Do you want to know an almost guaranteed way to get your spouse not to change? It's simple. Just nag him, plead, become angry, pout, withdraw, call him selfish or uncaring or in other ways pressure him to change.
To some psychologist, it is a law of human behavior, called reactance, that whenever we attempt to make a person do something, she will resist our efforts to maintain her freedom of choice. But the more she resists, the more we may pressure her which creates more resistance which creates more pressure. We then become locked into a vicious cycle which goes round and round.
Do you want to know a way you might be able to get your spouse to change? Paradoxical as this may sound, accept him as he is. Quit pressuring him and he might do what you want.
This is the conclusion of Andrew Christensen, Ph. D., and Neil Jacobson, Ph. D., authors of a new book, Reconcilable Differences (Guilford, 2000). According to Drs. Christensen and Jacobson, whenever there is a conflict between spouses about a change in behavior, three things can happen. One spouse gives in and makes a behavioral change or the other gives in and accepts the status quo.

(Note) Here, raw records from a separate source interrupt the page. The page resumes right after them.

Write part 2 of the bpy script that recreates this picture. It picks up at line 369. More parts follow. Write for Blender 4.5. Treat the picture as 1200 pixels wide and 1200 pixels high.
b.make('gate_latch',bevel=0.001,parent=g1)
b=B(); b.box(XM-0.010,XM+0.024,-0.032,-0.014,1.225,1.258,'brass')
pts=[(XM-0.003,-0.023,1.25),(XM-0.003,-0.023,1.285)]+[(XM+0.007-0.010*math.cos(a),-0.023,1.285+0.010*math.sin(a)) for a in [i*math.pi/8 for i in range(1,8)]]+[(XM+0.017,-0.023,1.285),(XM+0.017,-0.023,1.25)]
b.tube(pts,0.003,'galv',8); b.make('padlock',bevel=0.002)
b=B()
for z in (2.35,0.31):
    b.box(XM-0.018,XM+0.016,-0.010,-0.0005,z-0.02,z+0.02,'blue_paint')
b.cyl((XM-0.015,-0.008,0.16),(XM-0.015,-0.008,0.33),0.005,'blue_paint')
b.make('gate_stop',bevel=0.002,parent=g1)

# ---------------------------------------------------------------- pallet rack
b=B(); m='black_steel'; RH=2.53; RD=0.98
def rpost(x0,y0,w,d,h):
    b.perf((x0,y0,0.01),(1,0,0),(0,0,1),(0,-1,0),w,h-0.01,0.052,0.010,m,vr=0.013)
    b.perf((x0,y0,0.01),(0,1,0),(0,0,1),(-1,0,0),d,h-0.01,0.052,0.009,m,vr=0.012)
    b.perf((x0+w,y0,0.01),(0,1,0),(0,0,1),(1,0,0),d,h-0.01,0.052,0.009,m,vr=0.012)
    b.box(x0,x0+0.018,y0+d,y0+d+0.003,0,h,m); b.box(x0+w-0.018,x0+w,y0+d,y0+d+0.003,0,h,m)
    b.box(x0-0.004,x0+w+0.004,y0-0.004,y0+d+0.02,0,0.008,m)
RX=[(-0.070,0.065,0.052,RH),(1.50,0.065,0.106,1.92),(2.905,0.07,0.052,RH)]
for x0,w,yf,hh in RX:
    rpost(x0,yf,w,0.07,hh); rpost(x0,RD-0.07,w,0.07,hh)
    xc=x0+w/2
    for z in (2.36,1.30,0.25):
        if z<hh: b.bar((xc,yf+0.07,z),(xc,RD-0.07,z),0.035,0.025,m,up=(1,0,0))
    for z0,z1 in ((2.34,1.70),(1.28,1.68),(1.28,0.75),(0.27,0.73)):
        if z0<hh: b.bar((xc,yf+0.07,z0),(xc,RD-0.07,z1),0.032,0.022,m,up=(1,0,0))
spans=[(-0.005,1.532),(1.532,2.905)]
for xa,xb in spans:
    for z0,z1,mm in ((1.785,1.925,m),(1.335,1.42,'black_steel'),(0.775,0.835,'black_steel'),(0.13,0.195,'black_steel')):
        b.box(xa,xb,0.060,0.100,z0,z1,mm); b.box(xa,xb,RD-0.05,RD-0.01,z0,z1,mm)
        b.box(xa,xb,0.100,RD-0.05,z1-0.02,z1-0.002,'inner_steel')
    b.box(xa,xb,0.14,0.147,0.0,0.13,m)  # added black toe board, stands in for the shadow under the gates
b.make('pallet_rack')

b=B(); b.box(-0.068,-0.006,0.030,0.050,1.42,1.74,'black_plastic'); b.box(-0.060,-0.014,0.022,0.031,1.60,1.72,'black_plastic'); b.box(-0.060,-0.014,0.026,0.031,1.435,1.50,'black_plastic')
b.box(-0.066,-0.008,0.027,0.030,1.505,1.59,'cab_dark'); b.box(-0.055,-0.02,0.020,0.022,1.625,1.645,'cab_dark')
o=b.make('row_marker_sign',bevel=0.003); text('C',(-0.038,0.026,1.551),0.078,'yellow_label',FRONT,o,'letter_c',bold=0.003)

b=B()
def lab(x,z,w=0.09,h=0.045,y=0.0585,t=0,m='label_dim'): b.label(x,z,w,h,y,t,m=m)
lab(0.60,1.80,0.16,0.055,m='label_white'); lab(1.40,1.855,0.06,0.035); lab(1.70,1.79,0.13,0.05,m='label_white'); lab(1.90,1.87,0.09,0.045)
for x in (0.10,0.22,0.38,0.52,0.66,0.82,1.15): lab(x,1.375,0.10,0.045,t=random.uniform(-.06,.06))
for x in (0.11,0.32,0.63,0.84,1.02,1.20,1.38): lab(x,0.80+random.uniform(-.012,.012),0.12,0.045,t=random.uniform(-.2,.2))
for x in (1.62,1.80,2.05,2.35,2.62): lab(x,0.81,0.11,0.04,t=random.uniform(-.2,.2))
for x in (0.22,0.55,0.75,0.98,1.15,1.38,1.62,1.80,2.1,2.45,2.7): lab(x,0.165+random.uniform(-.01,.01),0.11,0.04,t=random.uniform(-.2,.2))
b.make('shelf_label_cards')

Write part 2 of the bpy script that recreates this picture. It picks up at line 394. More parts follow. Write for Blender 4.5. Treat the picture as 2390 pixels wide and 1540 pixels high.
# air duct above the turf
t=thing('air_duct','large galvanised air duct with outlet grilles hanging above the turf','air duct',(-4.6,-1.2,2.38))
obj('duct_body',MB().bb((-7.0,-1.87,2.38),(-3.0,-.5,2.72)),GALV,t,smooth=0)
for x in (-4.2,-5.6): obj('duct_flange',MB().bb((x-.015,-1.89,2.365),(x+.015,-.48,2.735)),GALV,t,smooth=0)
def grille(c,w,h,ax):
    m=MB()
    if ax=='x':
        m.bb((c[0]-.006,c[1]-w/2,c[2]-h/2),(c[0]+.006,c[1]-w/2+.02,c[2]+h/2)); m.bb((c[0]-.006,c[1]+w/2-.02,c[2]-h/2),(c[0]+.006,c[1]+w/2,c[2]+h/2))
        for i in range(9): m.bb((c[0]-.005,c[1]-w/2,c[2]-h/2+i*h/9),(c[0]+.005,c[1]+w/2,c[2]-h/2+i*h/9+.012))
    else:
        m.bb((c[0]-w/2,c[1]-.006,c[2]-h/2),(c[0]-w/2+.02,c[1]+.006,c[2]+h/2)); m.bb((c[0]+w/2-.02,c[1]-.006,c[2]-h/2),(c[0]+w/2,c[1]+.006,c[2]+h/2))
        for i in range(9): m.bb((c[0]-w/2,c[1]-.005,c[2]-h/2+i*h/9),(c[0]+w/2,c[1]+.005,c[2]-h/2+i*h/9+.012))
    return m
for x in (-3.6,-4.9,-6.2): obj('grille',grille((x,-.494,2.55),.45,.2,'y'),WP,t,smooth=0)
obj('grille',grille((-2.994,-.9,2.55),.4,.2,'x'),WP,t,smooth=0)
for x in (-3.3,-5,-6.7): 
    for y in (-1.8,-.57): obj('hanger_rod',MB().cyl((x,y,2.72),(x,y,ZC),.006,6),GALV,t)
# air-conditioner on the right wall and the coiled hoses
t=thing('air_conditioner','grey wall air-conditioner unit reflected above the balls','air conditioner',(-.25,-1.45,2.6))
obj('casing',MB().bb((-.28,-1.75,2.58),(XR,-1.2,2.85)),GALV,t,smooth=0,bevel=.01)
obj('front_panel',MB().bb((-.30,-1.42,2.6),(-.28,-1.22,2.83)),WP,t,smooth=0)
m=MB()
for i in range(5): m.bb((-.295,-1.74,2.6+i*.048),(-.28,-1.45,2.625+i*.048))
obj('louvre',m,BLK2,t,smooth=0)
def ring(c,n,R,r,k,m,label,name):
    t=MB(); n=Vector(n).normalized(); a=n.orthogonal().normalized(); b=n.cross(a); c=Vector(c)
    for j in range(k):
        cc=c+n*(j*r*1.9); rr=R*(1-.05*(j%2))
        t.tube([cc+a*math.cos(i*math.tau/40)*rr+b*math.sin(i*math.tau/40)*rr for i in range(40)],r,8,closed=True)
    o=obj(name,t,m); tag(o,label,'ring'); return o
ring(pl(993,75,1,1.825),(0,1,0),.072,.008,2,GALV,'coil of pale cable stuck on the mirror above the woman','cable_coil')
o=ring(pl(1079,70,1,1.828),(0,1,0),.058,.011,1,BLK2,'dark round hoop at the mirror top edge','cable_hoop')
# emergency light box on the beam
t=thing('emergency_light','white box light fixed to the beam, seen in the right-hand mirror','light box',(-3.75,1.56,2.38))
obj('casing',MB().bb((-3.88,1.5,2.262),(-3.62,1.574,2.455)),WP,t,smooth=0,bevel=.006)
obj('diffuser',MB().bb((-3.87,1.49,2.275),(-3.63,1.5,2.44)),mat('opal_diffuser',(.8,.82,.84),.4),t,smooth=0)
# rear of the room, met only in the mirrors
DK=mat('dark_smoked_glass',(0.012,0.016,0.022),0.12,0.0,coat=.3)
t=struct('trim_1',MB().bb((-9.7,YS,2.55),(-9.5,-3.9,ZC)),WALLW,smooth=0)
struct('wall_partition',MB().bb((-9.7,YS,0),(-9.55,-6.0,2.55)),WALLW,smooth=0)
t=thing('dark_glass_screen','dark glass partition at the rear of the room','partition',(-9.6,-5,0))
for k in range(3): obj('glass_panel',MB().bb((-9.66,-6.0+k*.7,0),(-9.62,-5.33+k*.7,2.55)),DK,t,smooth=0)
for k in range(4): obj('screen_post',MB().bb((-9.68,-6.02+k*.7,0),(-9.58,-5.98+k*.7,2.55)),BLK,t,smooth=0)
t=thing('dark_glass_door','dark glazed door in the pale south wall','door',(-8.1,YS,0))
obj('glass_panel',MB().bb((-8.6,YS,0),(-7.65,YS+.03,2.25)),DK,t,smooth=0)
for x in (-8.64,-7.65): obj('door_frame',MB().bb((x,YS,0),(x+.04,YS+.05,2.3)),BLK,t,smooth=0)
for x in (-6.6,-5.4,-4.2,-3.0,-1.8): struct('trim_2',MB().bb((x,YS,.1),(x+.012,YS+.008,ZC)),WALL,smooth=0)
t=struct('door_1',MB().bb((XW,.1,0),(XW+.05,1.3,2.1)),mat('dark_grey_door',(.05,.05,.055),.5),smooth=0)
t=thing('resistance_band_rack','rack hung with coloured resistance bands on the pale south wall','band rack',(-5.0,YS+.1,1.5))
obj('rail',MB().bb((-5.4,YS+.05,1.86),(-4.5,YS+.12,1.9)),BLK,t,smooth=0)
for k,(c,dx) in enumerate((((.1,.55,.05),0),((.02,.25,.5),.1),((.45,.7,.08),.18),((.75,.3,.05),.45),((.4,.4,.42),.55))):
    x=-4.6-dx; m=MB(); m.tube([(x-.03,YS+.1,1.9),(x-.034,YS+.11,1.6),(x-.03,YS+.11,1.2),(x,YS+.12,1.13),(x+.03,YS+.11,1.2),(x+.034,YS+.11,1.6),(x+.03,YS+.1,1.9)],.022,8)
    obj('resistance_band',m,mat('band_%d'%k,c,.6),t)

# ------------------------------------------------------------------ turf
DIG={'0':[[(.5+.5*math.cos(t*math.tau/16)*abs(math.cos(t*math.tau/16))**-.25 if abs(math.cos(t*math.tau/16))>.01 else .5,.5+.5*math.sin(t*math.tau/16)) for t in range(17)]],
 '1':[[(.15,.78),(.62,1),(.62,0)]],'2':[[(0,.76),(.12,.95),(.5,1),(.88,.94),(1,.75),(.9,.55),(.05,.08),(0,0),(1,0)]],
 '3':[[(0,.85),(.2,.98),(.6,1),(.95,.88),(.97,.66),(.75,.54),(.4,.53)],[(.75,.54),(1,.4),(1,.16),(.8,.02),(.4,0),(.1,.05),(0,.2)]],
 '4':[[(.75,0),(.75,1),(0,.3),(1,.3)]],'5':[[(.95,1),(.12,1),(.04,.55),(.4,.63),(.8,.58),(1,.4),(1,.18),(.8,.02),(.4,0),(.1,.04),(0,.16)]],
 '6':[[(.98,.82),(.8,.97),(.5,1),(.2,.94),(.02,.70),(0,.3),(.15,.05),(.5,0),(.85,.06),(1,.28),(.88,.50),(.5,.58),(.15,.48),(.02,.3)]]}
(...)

The third and best outcome, argue these authors, however, is when both spouses change. At the same time, one spouses makes some changes in her behavior and the other spouse becomes more accepting of the behavior he finds objectionable. Both change and both win.
But if there is ever a deadlock between change and acceptance, acceptance should come first. Change is the brother of acceptance, write Christensen and Jacobson, but it is the younger brother. When acceptance comes first, it paves the way for change. When you and your partner experience greater acceptance from each other, your resistance to change often dissolves.
There is a good reason why this is so, why acceptance leads to a better chance for change. When a person is being pressured to change, he is receiving the message he is not acceptable as he is which will make him defensive. In his defensiveness, he will try to justify his behavior or strike back with complaints of his own. In either event, he will not openly listen to his spouse.
If he feels accepted, by contrast, he will be better able to hear the distress behind the complaint of his spouse. He might change because he truly understands her point of view, cares for her, and wants her to feel better.
Obviously, however, there are some behaviors which should never be accepted. Physical abuse, for example, or chronic emotional abuse or infidelity. In these situations, the hurt spouse may have to take the position that these behaviors must stop or she will end the relationship.
There are no guarantees that acceptance will lead to change. But one thing is for sure: If all your pressure hasn't worked to date, it's time for you to try something different. And acceptance may just be the key to bring about change.